Schorl, in rounded crystals, is found in all the granite in this range; in radiating crystals on quartz; and in acicular crystals on mica slate. The large crystals are so brittle, that few of them can be obtained perfect. I once found it in Litchfield, near Plymouth, in prismatic crystals on earthy graphite.
Feldspar is very common and beautiful in all the towns. It is usually found in rhomboidal fragments, and has a fine lustre. It is blue, white, and red. Some of the granite of Torringford is very beautiful, being composed of white and smoky quartz, red feldspar, and green mica. In the porphyritic gneiss, feldspar is in six-sided prisms. One small crystal of adularia, well defined, has been found by E. Wilkins, Esq.
Beryl, both crystallized and massive, is often found in Litchfield in granite. Its colours are green, greenish yellow, pale yellow, and brown. Its crystals are often very perfect.
Garnets are common in all the towns of this range.
Epidote. Very beautiful crystals of this mineral have been found in Washington, associated with feldspar. They are so rounded as to render it very difficult to discover their form. They have a very fine lustre, and are of an olive green; in Litchfield, in crystals with hornblende, and graphic granite, and in veins in sienite.
Perhaps no region can be found containing more beautiful tremolite.
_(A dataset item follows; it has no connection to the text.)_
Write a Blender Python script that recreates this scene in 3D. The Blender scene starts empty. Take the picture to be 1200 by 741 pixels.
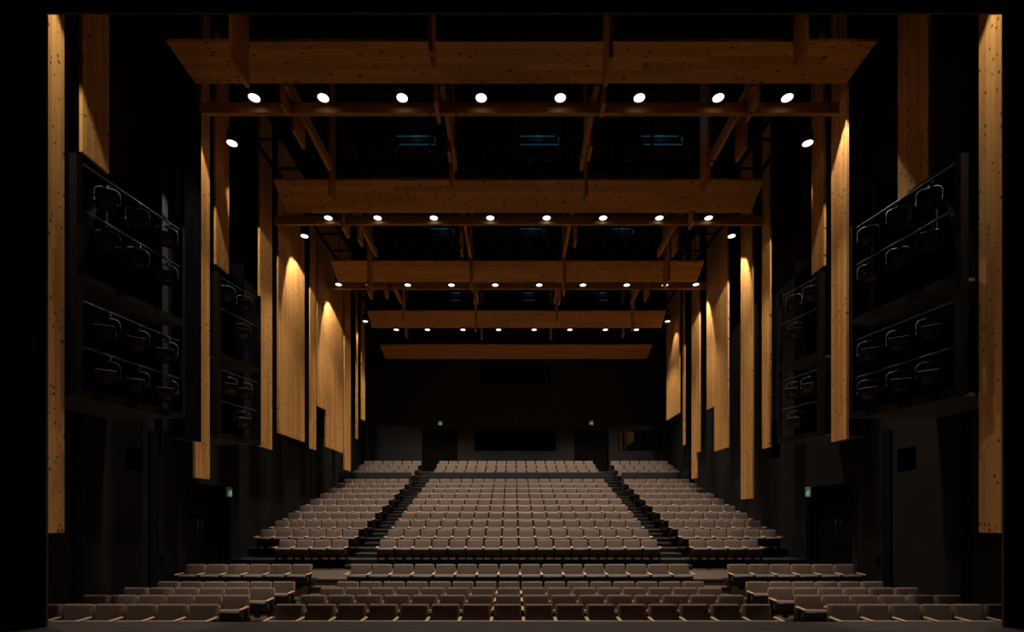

All its varieties occur; the fibrous of Litchfield and Bethlem is very distinguished. In Canaan, it is found containing crystals of sulphuret of iron. I do not speak here of the tremolite found in the limestone range.
Common asbestus exists in Washington and New Milford.
The white augite is a mineral found in this range; in Litchfield, in six-sided prisms very much flattened, on quartz, and carbonate of lime with tremolite. They sometimes occur several inches long.
The lamellar and slaty varieties of common hornblende are very common.